SOC2 Type II security compliance. It’s the gold standard for providing buyers assurance you have your shit together information security-wise. With few trusted independent authorities in the world for information security, the American Institute of Certified Public Accountants (AICPA) - yes, accountants - have stepped in to provide their audit prowess. With this certification in hand, your customers and partners can trust an independent party has verified you follow a playbook of security best practices.
We achieved SOC2 Type II, aka SOC2, compliance recently…yay! For those of you considering it, or currently going through it, here are five things we learned along the way.
Do a “readiness assessment”. Most if not all SOC2 auditors offer you the ability to do an early audit, to tell you directionally how close or how far away from the requirements you currently are. It’s usually an optional service. In our experience, it was worth it. It’s better to know where you stand early so you can plan & prepare.
SOC2 can be used as a force for good. In that it requires practices you should (mostly) be doing anyway. In a nutshell, SOC2 involves documenting how decisions are made and changes are implemented, ensuring changes are auditable if something goes wrong, and putting some thought into your top risks. In the right proportion, every company worth anything needs these.
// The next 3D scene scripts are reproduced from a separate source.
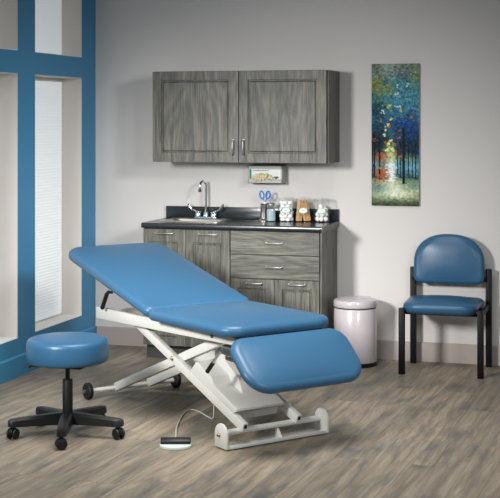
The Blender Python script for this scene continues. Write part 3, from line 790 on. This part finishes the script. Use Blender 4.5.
m = MB(); m.T = Matrix.Translation((-0.092, 0, 0.528)) @ Matrix.Rotation(math.radians(180), 4, 'Z') @ Matrix.Rotation(math.radians(43), 4, 'Y'); pad(m, leg_o, 0.062, 0.042, 0.024)
m.build('leg_pad', M['vinyl'], TB)
# scissor arms
def bar(x0, z0, x1, z1, w, y0, y1, name='scissor_arm', bore=True, parent=TB):
    d = Vector((x1-x0, z1-z0)).normalized(); n = Vector((-d.y, d.x))*w/2
    m = MB(); m.prism([(x0-n.x, z0-n.y), (x1-n.x, z1-n.y), (x1+n.x, z1+n.y), (x0+n.x, z0+n.y)], y0, y1, 'y', 0.003)
    o = m.build(name, M['white'], parent)
    return o
for sy in (1, -1):
    yo_ = 0.203 if sy > 0 else -0.125
    A_ = bar(-0.045, 0.093, 1.08, 0.490, 0.048, yo_, yo_-0.030)
    MB().lathe([(0, 0), (0.012, 0), (0.012, 0.004), (0.006, 0.010), (0, 0.010)], (0.63, 0.203 if sy > 0 else -0.165, 0.335), 16, axis='y').build('bolt', M['bolt'], A_)
    MB().box(-0.0465, -0.0440, yo_-0.024, yo_-0.006, 0.084, 0.110, rot=Euler((0, math.radians(-20.6), 0)).to_matrix()).build('tube_bore', M['hole'], A_)
bar(1.345, 0.055, 0.18, 0.500, 0.047, 0.170, 0.140, 'inner_scissor_arm')
bar(1.345, 0.055, 0.18, 0.500, 0.047, -0.050, -0.080, 'inner_scissor_arm')
# rear axle and wheels
MB().tube([(1.36, -0.265, 0.048), (1.36, 0.33, 0.048)], 0.013, 14).build('axle', M['white'], TB)
for y in (0.332, -0.255):
    m = MB(); m.lathe([(0, -0.018), (0.020, -0.018), (0.034, -0.016), (0.044, -0.014), (0.048, -0.009), (0.048, -0.004), (0.042, -0.002), (0.042, 0.002), (0.048, 0.004), (0.048, 0.009), (0.044, 0.014), (0.034, 0.016), (0.020, 0.018), (0, 0.018)], (1.36, y, 0.048), 36, axis='y')
    wh = m.build('wheel', M['rubber'], TB)
    MB().lathe([(0, 0), (0.010, 0), (0.010, 0.010), (0.004, 0.014), (0, 0.014)] if y > 0 else [(0, 0), (0.010, 0), (0.010, -0.010), (0, -0.012)], (1.36, y+(0.018 if y > 0 else -0.018), 0.048), 16, axis='y').build('axle_cap', M['nickel'], wh)
# lift cover: stepped sheet-metal housing
low = [(0.47, 0.275), (0.395, 0.352), (0.378, 0.352), (0.245, 0.297), (0.222, 0.262), (0.010, 0.178), (0.010, 0.166), (0.05, 0.150), (0.25, 0.200)]
MB().prism(low, -0.085, 0.2015, 'y', 0.0015).build('lift_cover', M['white'], TB)
high = [(0.38, 0.30), (0.38, 0.440), (0.345, 0.440), (0.255, 0.352), (0.165, 0.302), (0.128, 0.250), (0.105, 0.180), (0.20, 0.19)]
MB().prism(high, -0.100, 0.095, 'y', 0.002).build('motor_cover', M['white'], TB)
MB().box(0.06, 0.14, -0.08, 0.165, 0.110, 0.150, 0.006).build('motor_housing', M['holder'], TB)
# side plates closing the lift arms
# foot bar assembly
arch = [(-0.055, 0.0)] + [(-0.055+0.0, 0.0)]
arch = [(0.055*math.cos(t)-0.016, 0.072+0.054*math.sin(t)) for t in [PI*i/16 for i in range(17)]] + [(-0.071, 0.006), (0.039, 0.006)]
for y in (0.315, -0.300):
    e = MB().prism(arch, y-0.014, y, 'y', 0.004).build('end_plate', M['white'], TB)
    if y > 0: MB().lathe([(0, 0), (0.010, 0), (0.010, 0.004), (0.006, 0.012), (0, 0.012)], (-0.006, y, 0.068), 12, axis='y').build('bolt', M['bolt'], e)
MB().tube([(-0.006, -0.302, 0.074), (-0.006, 0.302, 0.074)], 0.0145, 18).build('foot_bar', M['white'], TB)
MB().box(-0.066, 0.030, -0.300, 0.300, 0.006, 0.012, 0.002).box(-0.068, -0.064, -0.300, 0.300, 0.006, 0.020, 0.001).build('foot_plate', M['white'], TB)
for y_ in (-0.27, 0.27): MB().box(-0.05, 0.0, y_-0.02, y_+0.02, 0.0, 0.006).build('foot_pad', M['rubber'], TB)
MB().prism([(-0.060, 0.012), (0.010, 0.012), (0.004, 0.055), (-0.012, 0.06)], -0.035, -0.028, 'y', 0.001).box(-0.055, -0.02, -0.09, 0.0, 0.012, 0.018, 0.002).build('gusset', M['white'], TB)
# adjusting levers
MB().tube([(1.195, 0.262, 0.628), (1.220, 0.275, 0.630), (1.235, 0.278, 0.615), (1.285, 0.280, 0.530), (1.287, 0.280, 0.526)], [0.007, 0.010, 0.0125, 0.013, 0.009], 12).build('back_lever', M['black'], TB)
m = MB(); m.tube([(0.045, 0.272, 0.470), (0.125, 0.278, 0.385)], 0.0075, 12)
lv = m.build('leg_lever', M['chrome'], TB)
MB().tube([(0.110, 0.277, 0.400), (0.158, 0.281, 0.348)], [0.011, 0.012], 12).build('grip', M['black'], lv)
MB().box(-0.05, 0.055, 0.262, 0.268, 0.452, 0.492, 0.002).box(-0.05, 0.0, 0.18, 0.262, 0.455, 0.462, 0.001).box(-0.055, 0.02, 0.235, 0.262, 0.425, 0.455, 0.002).tube([(0.04, 0.255, 0.475), (0.04, 0.290, 0.475)], 0.009, 12).tube([(-0.02, 0.22, 0.445), (-0.02, 0.285, 0.445)], 0.008, 12).build('lever_bracket', M['nickel'], TB)

# ------------------------------------------------------------------ foot switch
pb = Vector((1.487, -2.43, 0)); pe = Vector((1.545, -2.602, 0))
FS = thing('foot_switch', 'pale half-round foot switch with black bar on the floor', 'foot switch', (1.550, -2.600, 0), math.radians(16.6))
half = [(-0.078, 0.025)] + [(0.078*math.cos(t), -0.012+0.060*math.sin(t)) for t in [PI+PI*i/18 for i in range(19)]] + [(0.078, 0.025)]
MB().prism(half, 0.0, 0.016, 'z', 0.004).build('base_plate', M['pedal'], FS)
MB().prism([(-0.012, 0.012), (0.030, 0.012), (0.030, 0.042), (0.006, 0.042), (-0.012, 0.030)], -0.074, 0.074, 'x', 0.003).build('treadle', M['black'], FS)
# cord
Cc = [(1.538, -2.562, 0.025), (1.512, -2.50, 0.012), (1.48, -2.40, 0.006), (1.428, -2.25, 0.005), (1.378, -2.054, 0.005), (1.352, -1.913, 0.005), (1.360, -1.830, 0.005), (1.409, -1.847, 0.005), (1.494, -1.947, 0.005), (1.540, -1.995, 0.006), (1.552, -2.004, 0.03), (1.553, -2.004, 0.075), (1.565, -2.01, 0.115)]
def smoothpath(P, k=6):
    P = [Vector(p) for p in P]; out = []
    for i in range(len(P)-1):
        p0, p1, p2, p3 = P[max(0, i-1)], P[i], P[i+1], P[min(len(P)-1, i+2)]
        for j in range(k):
            t = j/k; out.append(0.5*((2*p1)+(-p0+p2)*t+(2*p0-5*p1+4*p2-p3)*t*t+(-p0+3*p1-3*p2+p3)*t**3))
    out.append(P[-1]); return out
cd = MB().tube(smoothpath(Cc), 0.0035, 8).build('cord', M['cord'])
tag(cd, 'thin pale cord running from the foot switch to the table frame', 'cord')

# ------------------------------------------------------------------ camera
cam = bpy.data.cameras.new('camera'); co = bpy.data.objects.new('camera', cam); COL.objects.link(co)
co.location = (3.73, -8.63, 1.62); co.rotation_euler = (PI/2, 0, math.radians(16.6))
cam.sensor_width = 36; cam.sensor_fit = 'HORIZONTAL'; cam.lens = 36*1300/500
cam.shift_y = -(249-118)/500
cam.clip_end = 60
scn.camera = co

# ------------------------------------------------------------------ light
wd = bpy.data.worlds.new('world'); scn.world = wd; wd.use_nodes = True
wd.node_tree.nodes['Background'].inputs['Color'].default_value = (0.92, 0.96, 1.0, 1); wd.node_tree.nodes['Background'].inputs['Strength'].default_value = 0.17
def area(name, loc, target, size, power, col=(1, 1, 1), sy=None, spread=180):
    l = bpy.data.lights.new(name, 'AREA'); l.energy = power; l.color = col; l.size = size; l.spread = math.radians(spread)
    if sy: l.shape = 'RECTANGLE'; l.size_y = sy
    o = bpy.data.objects.new(name, l); COL.objects.link(o); o.location = loc
    o.rotation_euler = (Vector(target)-Vector(loc)).to_track_quat('-Z', 'Y').to_euler(); return o
def spot(name, loc, target, power, ang, blend, rad, col=(1, 1, 1)):
    l = bpy.data.lights.new(name, 'SPOT'); l.energy = power; l.color = col; l.spot_size = math.radians(ang); l.spot_blend = blend; l.shadow_soft_size = rad
    o = bpy.data.objects.new(name, l); COL.objects.link(o); o.location = loc
    o.rotation_euler = (Vector(target)-Vector(loc)).to_track_quat('-Z', 'Y').to_euler(); return o
area('key_softbox', (0.35, -5.4, 2.0), (1.7, -0.3, 0.42), 0.55, 19, (1, 0.985, 0.965), spread=48)
area('fill_softbox', (4.6, -5.2, 2.0), (1.4, -0.6, 0.45), 0.8, 5.0, spread=48)
area('window_wall_softbox', (4.4, -3.6, 2.5), (0.0, -0.7, 0.85), 0.6, 6.0, spread=36)  # added unseen lamp that brightens the left window wall
area('overhead_softbox', (2.0, -3.1, 3.2), (1.6, -2.4, 0.2), 1.8, 42, sy=1.6, spread=95)

vs = scn.view_settings
scn.display_settings.display_device = 'sRGB'
vs.view_transform = 'Standard'; vs.look = 'None'; vs.exposure = 0.0; vs.gamma = 1.0; vs.use_curve_mapping = False
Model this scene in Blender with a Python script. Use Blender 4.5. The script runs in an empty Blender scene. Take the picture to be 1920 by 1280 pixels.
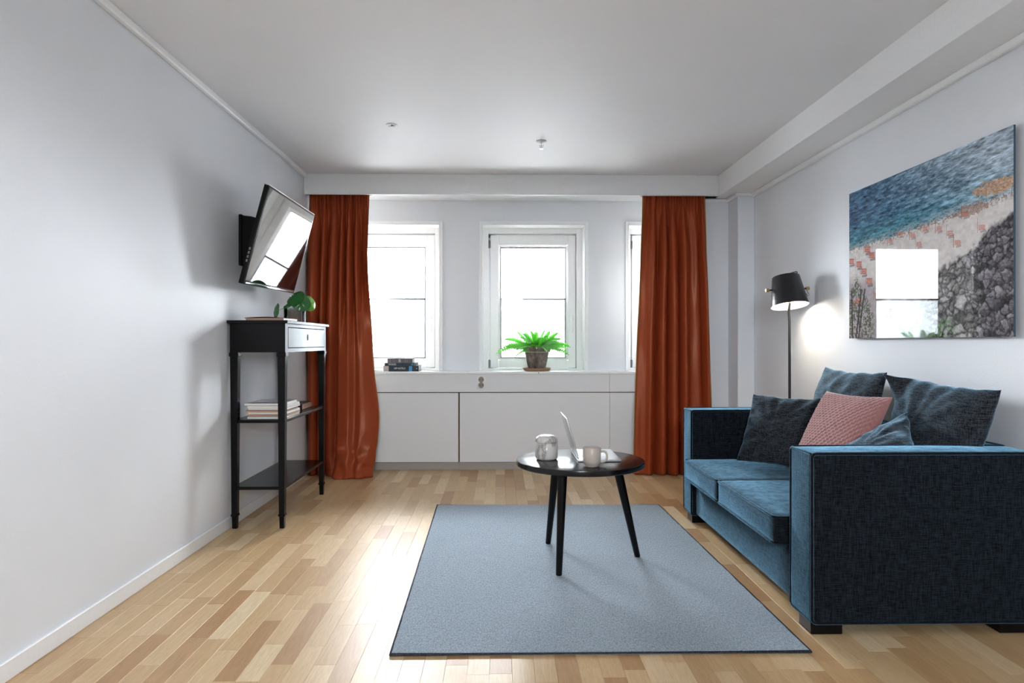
import bpy, bmesh, math, random
import numpy as np
from mathutils import Vector, Matrix, noise as mnoise

# ------------------------------------------------------------------ scene, camera, world, exposure
S = bpy.context.scene
COL = S.collection
PI = math.pi
R = math.radians

cam_d = bpy.data.cameras.new('camera')
cam = bpy.data.objects.new('camera', cam_d)
COL.objects.link(cam)
cam_d.sensor_width = 36.0
cam_d.lens = 24.0
cam_d.clip_start = 0.05
cam.location = (0, 0, 1.05)
cam.rotation_euler = (R(90.045), 0, R(-1.0))
S.camera = cam

S.view_settings.view_transform = 'Standard'
S.view_settings.look = 'None'
S.view_settings.gamma = 1.0
S.view_settings.use_curve_mapping = False
S.view_settings.exposure = 2.7

SKY = 16.0            # overcast daylight
GROUND = 2.6          # pale courtyard below the horizon
LAMP_W = 0.4
w = bpy.data.worlds.new('overcast_sky')
S.world = w
w.use_nodes = True
wn, wl = w.node_tree.nodes, w.node_tree.links
wn.clear()
w_out = wn.new('ShaderNodeOutputWorld')
w_bg = wn.new('ShaderNodeBackground')
w_tc = wn.new('ShaderNodeTexCoord')
w_sep = wn.new('ShaderNodeSeparateXYZ')
w_ramp = wn.new('ShaderNodeValToRGB')
w_ramp.color_ramp.elements[0].position = 0.47
w_ramp.color_ramp.elements[0].color = (GROUND * .98, GROUND, GROUND * 1.02, 1)
w_ramp.color_ramp.elements[1].position = 0.53
w_ramp.color_ramp.elements[1].color = (SKY * .94, SKY * .98, SKY * 1.02, 1)
w_map = wn.new('ShaderNodeMapRange')
w_map.inputs['From Min'].default_value = -1
wl.new(w_tc.outputs['Generated'], w_sep.inputs[0])
wl.new(w_sep.outputs['Z'], w_map.inputs['Value'])
wl.new(w_map.outputs['Result'], w_ramp.inputs['Fac'])
wl.new(w_ramp.outputs['Color'], w_bg.inputs['Color'])
wl.new(w_bg.outputs[0], w_out.inputs[0])

# room dimensions (metres)
XL, XR = -1.535, 1.97
YB = 5.75            # window wall
YF = -1.8            # wall just outside the picture
ZC = 2.37
SILL = 0.808
WINDOWS = [(-1.382, -0.508), (-0.151, 0.716), (1.083, 1.53)]
WTOP = 2.038

for i, (a, b) in enumerate(WINDOWS):            # sky portals in the three window openings
    ld = bpy.data.lights.new('window_daylight', 'AREA')
    ld.shape = 'RECTANGLE'
    ld.size = b - a
    ld.size_y = WTOP - SILL
    ld.cycles.is_portal = True
    lo = bpy.data.objects.new('window_daylight', ld)
    COL.objects.link(lo)
    lo.location = ((a + b) / 2, 6.06, (WTOP + SILL) / 2)
    lo.rotation_euler = (R(-90), 0, 0)

REAR_FILL = (-0.50, 0.50, 1.60, 2.10)         # added unseen window behind the camera, fill for surfaces facing it
ld = bpy.data.lights.new('window_daylight', 'AREA')  # sky portal of the added fill window
ld.shape = 'RECTANGLE'
ld.size = REAR_FILL[1] - REAR_FILL[0]
ld.size_y = REAR_FILL[3] - REAR_FILL[2]
ld.cycles.is_portal = True
lo = bpy.data.objects.new('window_daylight', ld)
COL.objects.link(lo)
lo.location = ((REAR_FILL[0] + REAR_FILL[1]) / 2, YF - .21, (REAR_FILL[2] + REAR_FILL[3]) / 2)
lo.rotation_euler = (R(90), 0, 0)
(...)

Conversely, you should focus on the intent vs following every requirement to the letter. It's easy to go overboard, focusing on the SOC2 requirements as a checklist. For example, one requirement is to ensure your vendors and partners critical to delivering your service have as good or better security controls than you. Makes sense right? However it is also easy to interpret this as “you need an exhaustive list of every vendor you’ve ever paid money to, along with 3 years of documented contact, security reviews, and or certifications for each and every one of them.” Huge difference in scope, with zero difference in value.
Focus on your actual security risks. Related to the previous point, you can easily spend a disproportionate amount of time “peanut butter spreading” your effort in all areas. If most of your risks are from rogue or accidental insiders, like it is with most companies, then spend your time training your team on the dangers of phishing and putting in place controls and auditing for superuser-type access. If your service depends on 2 or 3 key vendors or partners, dig in particularly deep with them. You can assess risk with a simple threat model, developing a comprehensive list of risks then prioritizing the ones to act on based on probability and severity.
It's worth it! The badge of legitimacy is worth way more than any whitepapers or other actual proof you provide. We’re fairly sophisticated security-wise and have a lot of evidence to show, and yet are amazed how disproportionately customers and our team get excited by our SOC2 in hand. It’ll get you into and keep you from getting kicked out of deals.